En estos tiempos, en los que todos somos conscientes de la necesidad de un esfuerzo conjunto para superar la situación económica que padecemos, quizá podrían ser de utilidad algunas reflexiones desde el campo de la Doctrina Social de la Iglesia. Es necesario advertir, sin embargo, que no toca a la teología proponer soluciones técnicas a los problemas económicos, sino en todo caso ofrecer principios, juicios u orientaciones que ayuden a pensar y dar con soluciones concretas que puedan llevarse a la práctica. En ese sentido, dos líneas pueden ayudar a remontar la crisis: recuperar el sentido del bien común y mejorar la calidad moral personal.
Una de las líneas de fuerza de la última encíclica de Benedicto XVI ha sido precisamente la llamada a la recuperación del bien común (en sus distintos niveles) como horizonte de la actividad económica y política. El tipo de desarrollo que demandan las sociedades modernas no es un desarrollo a cualquier precio, focalizado en resultados inmediatos, sino un desarrollo sostenible.
La eterna pregunta sobre si la ética es rentable en los negocios admite dos respuestas: sí y no. Hay casos de iniciativas guiadas por sólidos principios éticos que han fracasado y otras que tienen éxito. Lo que sí está claro es que una moral sólida genera confianza, y la confianza, como podemos comprobar, es muy importante para los negocios.
La doctrina social de la Iglesia insiste en que la prosperidad económica, el deseado desarrollo, requiere que se preste atención a la dimensión espiritual de las personas. Esto deja abierta la exploración del papel de la religión, que aúna fe y razón en mutua ayuda, como elemento de contribución positiva a la actividad económica. Al decir contribución, no se debe pensar reductivamente en aportación económica, sino también en esa aportación cualitativa, intangible, que da lugar a disposiciones y actitudes de las personas francamente positivas para el bien común de la empresa y de la sociedad. Si nos tomamos en serio que la persona es un valor cada vez más reconocido en la empresa, debemos descubrir que la dimensión espiritual de la persona da paso a un potencial de calidad profesional, de compromiso, de entrega, de fraternidad y de servicio de gran relevancia para remontar una crisis.
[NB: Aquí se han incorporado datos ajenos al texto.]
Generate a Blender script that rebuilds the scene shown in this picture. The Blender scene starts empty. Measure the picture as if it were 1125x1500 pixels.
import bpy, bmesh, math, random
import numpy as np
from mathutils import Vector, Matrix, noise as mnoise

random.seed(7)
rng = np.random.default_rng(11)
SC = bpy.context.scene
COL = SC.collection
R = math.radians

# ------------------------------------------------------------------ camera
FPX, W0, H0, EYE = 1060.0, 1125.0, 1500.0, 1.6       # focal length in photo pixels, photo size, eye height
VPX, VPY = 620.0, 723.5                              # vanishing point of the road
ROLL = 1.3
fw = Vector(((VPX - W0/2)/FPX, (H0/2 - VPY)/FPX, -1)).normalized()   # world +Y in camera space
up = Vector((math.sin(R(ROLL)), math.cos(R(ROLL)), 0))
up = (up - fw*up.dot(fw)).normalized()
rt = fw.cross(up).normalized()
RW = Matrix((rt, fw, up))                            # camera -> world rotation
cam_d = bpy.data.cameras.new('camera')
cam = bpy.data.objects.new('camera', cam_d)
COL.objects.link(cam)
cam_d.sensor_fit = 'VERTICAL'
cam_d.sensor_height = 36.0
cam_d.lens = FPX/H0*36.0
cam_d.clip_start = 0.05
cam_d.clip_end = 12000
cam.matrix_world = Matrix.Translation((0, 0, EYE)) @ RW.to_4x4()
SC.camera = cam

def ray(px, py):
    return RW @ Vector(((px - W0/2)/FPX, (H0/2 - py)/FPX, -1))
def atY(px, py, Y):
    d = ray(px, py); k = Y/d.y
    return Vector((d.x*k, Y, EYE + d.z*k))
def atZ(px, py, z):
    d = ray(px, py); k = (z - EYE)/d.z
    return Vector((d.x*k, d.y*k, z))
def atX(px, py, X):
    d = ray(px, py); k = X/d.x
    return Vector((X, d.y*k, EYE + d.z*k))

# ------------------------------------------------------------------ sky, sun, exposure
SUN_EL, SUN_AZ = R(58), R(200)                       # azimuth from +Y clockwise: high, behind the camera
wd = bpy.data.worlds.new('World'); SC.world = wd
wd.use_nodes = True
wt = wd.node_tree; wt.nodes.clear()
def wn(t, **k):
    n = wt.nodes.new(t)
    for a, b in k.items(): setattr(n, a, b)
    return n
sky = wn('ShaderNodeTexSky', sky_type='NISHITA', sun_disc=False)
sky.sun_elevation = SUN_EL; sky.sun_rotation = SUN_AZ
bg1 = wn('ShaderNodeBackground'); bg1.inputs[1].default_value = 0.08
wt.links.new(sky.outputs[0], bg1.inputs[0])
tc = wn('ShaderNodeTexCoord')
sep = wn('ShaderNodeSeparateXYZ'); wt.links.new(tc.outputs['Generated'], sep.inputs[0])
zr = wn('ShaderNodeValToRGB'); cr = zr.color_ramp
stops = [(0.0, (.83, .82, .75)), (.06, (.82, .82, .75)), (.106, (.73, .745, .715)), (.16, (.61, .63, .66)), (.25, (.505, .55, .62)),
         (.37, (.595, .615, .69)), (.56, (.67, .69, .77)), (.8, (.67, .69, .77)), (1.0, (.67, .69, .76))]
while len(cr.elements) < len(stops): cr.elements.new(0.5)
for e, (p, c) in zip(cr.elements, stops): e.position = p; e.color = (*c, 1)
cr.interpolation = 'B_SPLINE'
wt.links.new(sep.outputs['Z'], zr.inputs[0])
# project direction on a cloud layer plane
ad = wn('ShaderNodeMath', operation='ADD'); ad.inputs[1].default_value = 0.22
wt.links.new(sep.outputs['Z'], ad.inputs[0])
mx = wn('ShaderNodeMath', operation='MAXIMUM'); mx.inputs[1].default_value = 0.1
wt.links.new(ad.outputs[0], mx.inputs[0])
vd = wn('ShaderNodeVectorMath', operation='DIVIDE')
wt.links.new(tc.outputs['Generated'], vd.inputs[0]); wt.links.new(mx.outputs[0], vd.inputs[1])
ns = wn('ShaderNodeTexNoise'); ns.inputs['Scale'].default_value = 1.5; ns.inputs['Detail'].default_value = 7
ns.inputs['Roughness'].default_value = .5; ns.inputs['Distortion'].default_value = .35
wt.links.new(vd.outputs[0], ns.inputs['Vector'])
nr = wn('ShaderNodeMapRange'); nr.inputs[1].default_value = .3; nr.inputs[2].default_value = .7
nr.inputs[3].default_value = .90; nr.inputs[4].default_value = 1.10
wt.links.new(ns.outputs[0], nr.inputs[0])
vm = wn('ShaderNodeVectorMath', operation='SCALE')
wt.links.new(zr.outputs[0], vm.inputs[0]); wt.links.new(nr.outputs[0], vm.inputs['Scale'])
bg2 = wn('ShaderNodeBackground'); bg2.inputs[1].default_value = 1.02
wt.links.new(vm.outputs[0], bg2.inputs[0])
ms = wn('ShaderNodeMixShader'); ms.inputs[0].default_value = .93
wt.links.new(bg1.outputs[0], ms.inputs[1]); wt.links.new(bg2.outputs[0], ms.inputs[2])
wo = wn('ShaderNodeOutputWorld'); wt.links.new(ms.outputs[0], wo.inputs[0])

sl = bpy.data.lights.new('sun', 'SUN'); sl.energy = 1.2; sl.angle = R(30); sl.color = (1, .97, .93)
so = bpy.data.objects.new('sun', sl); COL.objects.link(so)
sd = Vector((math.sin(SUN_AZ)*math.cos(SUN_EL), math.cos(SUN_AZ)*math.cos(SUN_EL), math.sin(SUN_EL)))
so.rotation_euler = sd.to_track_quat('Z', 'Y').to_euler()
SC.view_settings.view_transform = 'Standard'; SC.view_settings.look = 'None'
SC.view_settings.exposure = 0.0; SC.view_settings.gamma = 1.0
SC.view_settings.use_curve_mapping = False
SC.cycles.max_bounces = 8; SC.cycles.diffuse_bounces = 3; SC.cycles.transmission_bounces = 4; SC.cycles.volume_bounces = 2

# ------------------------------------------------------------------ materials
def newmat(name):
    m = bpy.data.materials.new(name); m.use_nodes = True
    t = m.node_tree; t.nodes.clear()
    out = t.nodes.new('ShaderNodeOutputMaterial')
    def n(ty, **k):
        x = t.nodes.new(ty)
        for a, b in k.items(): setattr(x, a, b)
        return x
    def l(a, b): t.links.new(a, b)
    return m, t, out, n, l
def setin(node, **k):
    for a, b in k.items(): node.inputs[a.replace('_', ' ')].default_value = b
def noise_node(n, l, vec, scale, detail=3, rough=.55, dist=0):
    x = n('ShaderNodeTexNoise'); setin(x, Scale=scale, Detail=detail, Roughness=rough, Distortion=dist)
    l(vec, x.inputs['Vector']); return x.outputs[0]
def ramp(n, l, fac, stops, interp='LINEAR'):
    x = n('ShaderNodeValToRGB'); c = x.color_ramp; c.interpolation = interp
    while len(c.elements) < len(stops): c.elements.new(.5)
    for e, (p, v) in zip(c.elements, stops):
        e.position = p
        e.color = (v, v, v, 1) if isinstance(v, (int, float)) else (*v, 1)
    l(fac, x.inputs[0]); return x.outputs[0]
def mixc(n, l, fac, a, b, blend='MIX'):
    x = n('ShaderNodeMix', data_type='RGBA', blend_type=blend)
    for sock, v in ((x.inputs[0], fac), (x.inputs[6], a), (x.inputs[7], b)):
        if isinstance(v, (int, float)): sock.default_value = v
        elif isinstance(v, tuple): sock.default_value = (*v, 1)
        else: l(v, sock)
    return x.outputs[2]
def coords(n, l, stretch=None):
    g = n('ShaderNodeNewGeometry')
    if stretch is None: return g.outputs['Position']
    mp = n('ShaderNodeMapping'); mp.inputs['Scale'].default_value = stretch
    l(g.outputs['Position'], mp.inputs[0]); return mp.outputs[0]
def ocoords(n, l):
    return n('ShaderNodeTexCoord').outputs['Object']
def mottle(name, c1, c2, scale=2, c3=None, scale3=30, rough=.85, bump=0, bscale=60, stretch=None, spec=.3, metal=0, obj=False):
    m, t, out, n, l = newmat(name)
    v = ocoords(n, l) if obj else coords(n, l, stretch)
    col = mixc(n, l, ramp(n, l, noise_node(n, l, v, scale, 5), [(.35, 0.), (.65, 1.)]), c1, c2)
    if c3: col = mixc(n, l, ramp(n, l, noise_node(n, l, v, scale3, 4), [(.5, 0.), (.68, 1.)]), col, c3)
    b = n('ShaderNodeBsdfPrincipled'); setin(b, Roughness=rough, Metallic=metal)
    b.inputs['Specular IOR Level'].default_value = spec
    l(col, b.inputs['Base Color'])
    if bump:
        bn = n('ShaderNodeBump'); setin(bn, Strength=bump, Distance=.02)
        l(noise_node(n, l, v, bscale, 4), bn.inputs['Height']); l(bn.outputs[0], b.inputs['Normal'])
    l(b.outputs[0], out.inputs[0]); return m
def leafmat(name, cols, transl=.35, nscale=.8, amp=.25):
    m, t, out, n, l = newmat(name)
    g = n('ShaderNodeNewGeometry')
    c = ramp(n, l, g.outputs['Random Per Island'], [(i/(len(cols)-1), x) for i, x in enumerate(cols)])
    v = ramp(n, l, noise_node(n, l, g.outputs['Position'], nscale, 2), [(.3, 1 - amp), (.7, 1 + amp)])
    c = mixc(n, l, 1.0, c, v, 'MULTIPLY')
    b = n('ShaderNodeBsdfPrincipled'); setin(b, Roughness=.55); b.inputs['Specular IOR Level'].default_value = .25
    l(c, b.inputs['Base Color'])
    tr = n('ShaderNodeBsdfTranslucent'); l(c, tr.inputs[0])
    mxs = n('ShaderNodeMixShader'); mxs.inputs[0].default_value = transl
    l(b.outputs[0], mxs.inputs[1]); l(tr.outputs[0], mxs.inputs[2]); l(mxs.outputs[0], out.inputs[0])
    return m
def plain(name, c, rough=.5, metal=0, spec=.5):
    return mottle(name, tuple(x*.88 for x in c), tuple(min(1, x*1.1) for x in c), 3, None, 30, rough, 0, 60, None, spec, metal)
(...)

No obstante, esto debe entenderse bien. El cristianismo no neutraliza en absoluto el requisito imprescindible del esfuerzo, sino en todo caso lo sostiene y potencia. No cabe duda que la cultura de la fuga mina las fuerzas para encarar los retos profesionales a que nos enfrentamos. El momento requiere una actitud dispuesta a enfrentar las contrariedades con afán de superación; dispuesta a mejorar la competencia profesional, a ejercitarse en la constancia; un esfuerzo para encontrar verdaderas soluciones a las dificultades, aunque lleven más tiempo, como por ejemplo, cuando se apuesta por la investigación de calidad, etc.
En definitiva, hace falta moral en tiempos de crisis. Ante esta tarea, el cristianismo tiene la capacidad de generar las energías espirituales necesarias para ser tenaces en este empeño con una actitud positiva y esperanzada que, no obstante, no se desentiende de la realidad.